— Start —
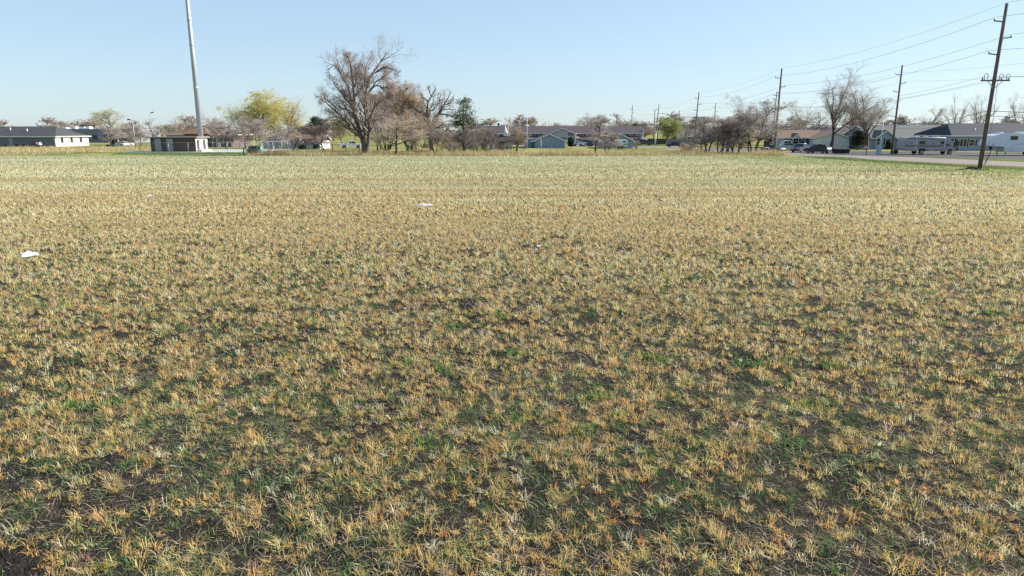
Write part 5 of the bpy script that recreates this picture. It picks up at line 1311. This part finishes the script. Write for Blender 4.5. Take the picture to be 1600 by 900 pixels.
pole('s0', 'tall dark pole between the wide vase shaped tree and the motorhome', 1393, 117, 101.5, .18, BR, None, .02)
pole('s1', 'thinner pole right behind the tall crossarm pole by the sedan', 1205, 181, 142, .15, ((.5, 1), (2.0, -1)), None, .35)
pole('s2', 'reddish pole rising from the left part of the roadside tree row', 1113.5, 232, 160.5, .16, BR, None, .2, wood=mat('red_pole_wood', (.20, .10, .08), .9, .3))
pole('s3', 'pole in front of the wooden fence right of the leafing tree', 1058, 262, 172.5, .15, BR, None, .3)
pole('s4', 'dark twin pole close left of the leafing tree pole', 1021, 240, 171, .17, (), None, .0)
pole('t0', 'short thin service pole in front of the large dark evergreen', 993.5, 170, 190.5, .09, (), None, 0)
pole('t1', 'tiny distant pole over the small blue grey gable house', 962.5, 300, 180.5, .15, ((1.2, 1),), None, 0)
pole('t2', 'thin grey pole above the rooftops right of the rounded pink tree', 944, 300, 185, .13, (), None, 0)
pole('t3', 'short pole with a small box before the leafing tree trunk', 1035.5, 200, 206, .10, ((.5, 1),), None, 0)
WIRE = mat('wire', (.17, .175, .18), .5, .1)
def wire(label, pts, r, sag=.9, cat='power line'):
    out = []
    for p, q in zip(pts[:-1], pts[1:]):
        p, q = np.array(p), np.array(q)
        for i in range(14):
            s = i / 14; out.append(p * (1 - s) + q * s - np.array((0, 0, 4 * sag * s * (1 - s))))
    out.append(np.array(pts[-1])); mb = MB(); mb.tube(out, r, 5)
    return tag(mb.build('power_line' if cat == 'power line' else 'cable', WIRE), label, cat)
def off(p, dx=0, dy=-58, dz=0): return (p[0] + dx, p[1] + dy, p[2] + dz)
m = [ATT['m%d' % i][0] for i in range(5)]
wire('thin ground wire along the very tops of the roadside poles', [off(m[0]['top'], -1.5)] + [q['top'] for q in m], .010, .8)
for k_, n_ in (('a0', 'power wire on the topmost left bracket arms of the roadside poles'), ('a1', 'power wire on the only right bracket arms of the roadside poles'), ('a2', 'power wire on the lower left bracket arms of the roadside poles')):
    wire(n_, [off(m[0][k_], -1.5)] + [q[k_] for q in m], .014, 1.0)
for k_, n_ in (('c0', 'wire on the left end of the crossarms'), ('c1', 'wire on the inner right insulator of the crossarms'), ('c2', 'wire on the right end of the crossarms')):
    wire(n_, [off(m[0][k_], -1.5), m[0][k_], m[1][k_], m[2][k_]], .012, 1.1)
s = [ATT['s%d' % i][0] for i in range(4)]
for k_, n_ in (('a0', 'thin wire on the upper left arm of the dark pole by the motorhome'), ('a1', 'thin wire on the right arm of the dark pole by the motorhome')):
    wire(n_, [off(s[0][k_], 2, -62), s[0][k_], s[1][k_], s[2][k_], s[3][k_]], .010, 1.1)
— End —
Set the listing down in full and exactly. Pictures within it should not appear in the copy.

Answer for the task ->
Write part 5 of the bpy script that recreates this picture. It picks up at line 1311. This part finishes the script. Write for Blender 4.5. Take the picture to be 1600 by 900 pixels.
pole('s0', 'tall dark pole between the wide vase shaped tree and the motorhome', 1393, 117, 101.5, .18, BR, None, .02)
pole('s1', 'thinner pole right behind the tall crossarm pole by the sedan', 1205, 181, 142, .15, ((.5, 1), (2.0, -1)), None, .35)
pole('s2', 'reddish pole rising from the left part of the roadside tree row', 1113.5, 232, 160.5, .16, BR, None, .2, wood=mat('red_pole_wood', (.20, .10, .08), .9, .3))
pole('s3', 'pole in front of the wooden fence right of the leafing tree', 1058, 262, 172.5, .15, BR, None, .3)
pole('s4', 'dark twin pole close left of the leafing tree pole', 1021, 240, 171, .17, (), None, .0)
pole('t0', 'short thin service pole in front of the large dark evergreen', 993.5, 170, 190.5, .09, (), None, 0)
pole('t1', 'tiny distant pole over the small blue grey gable house', 962.5, 300, 180.5, .15, ((1.2, 1),), None, 0)
pole('t2', 'thin grey pole above the rooftops right of the rounded pink tree', 944, 300, 185, .13, (), None, 0)
pole('t3', 'short pole with a small box before the leafing tree trunk', 1035.5, 200, 206, .10, ((.5, 1),), None, 0)
WIRE = mat('wire', (.17, .175, .18), .5, .1)
def wire(label, pts, r, sag=.9, cat='power line'):
    out = []
    for p, q in zip(pts[:-1], pts[1:]):
        p, q = np.array(p), np.array(q)
        for i in range(14):
            s = i / 14; out.append(p * (1 - s) + q * s - np.array((0, 0, 4 * sag * s * (1 - s))))
    out.append(np.array(pts[-1])); mb = MB(); mb.tube(out, r, 5)
    return tag(mb.build('power_line' if cat == 'power line' else 'cable', WIRE), label, cat)
def off(p, dx=0, dy=-58, dz=0): return (p[0] + dx, p[1] + dy, p[2] + dz)
m = [ATT['m%d' % i][0] for i in range(5)]
wire('thin ground wire along the very tops of the roadside poles', [off(m[0]['top'], -1.5)] + [q['top'] for q in m], .010, .8)
for k_, n_ in (('a0', 'power wire on the topmost left bracket arms of the roadside poles'), ('a1', 'power wire on the only right bracket arms of the roadside poles'), ('a2', 'power wire on the lower left bracket arms of the roadside poles')):
    wire(n_, [off(m[0][k_], -1.5)] + [q[k_] for q in m], .014, 1.0)
for k_, n_ in (('c0', 'wire on the left end of the crossarms'), ('c1', 'wire on the inner right insulator of the crossarms'), ('c2', 'wire on the right end of the crossarms')):
    wire(n_, [off(m[0][k_], -1.5), m[0][k_], m[1][k_], m[2][k_]], .012, 1.1)
s = [ATT['s%d' % i][0] for i in range(4)]
for k_, n_ in (('a0', 'thin wire on the upper left arm of the dark pole by the motorhome'), ('a1', 'thin wire on the right arm of the dark pole by the motorhome')):
    wire(n_, [off(s[0][k_], 2, -62), s[0][k_], s[1][k_], s[2][k_], s[3][k_]], .010, 1.1)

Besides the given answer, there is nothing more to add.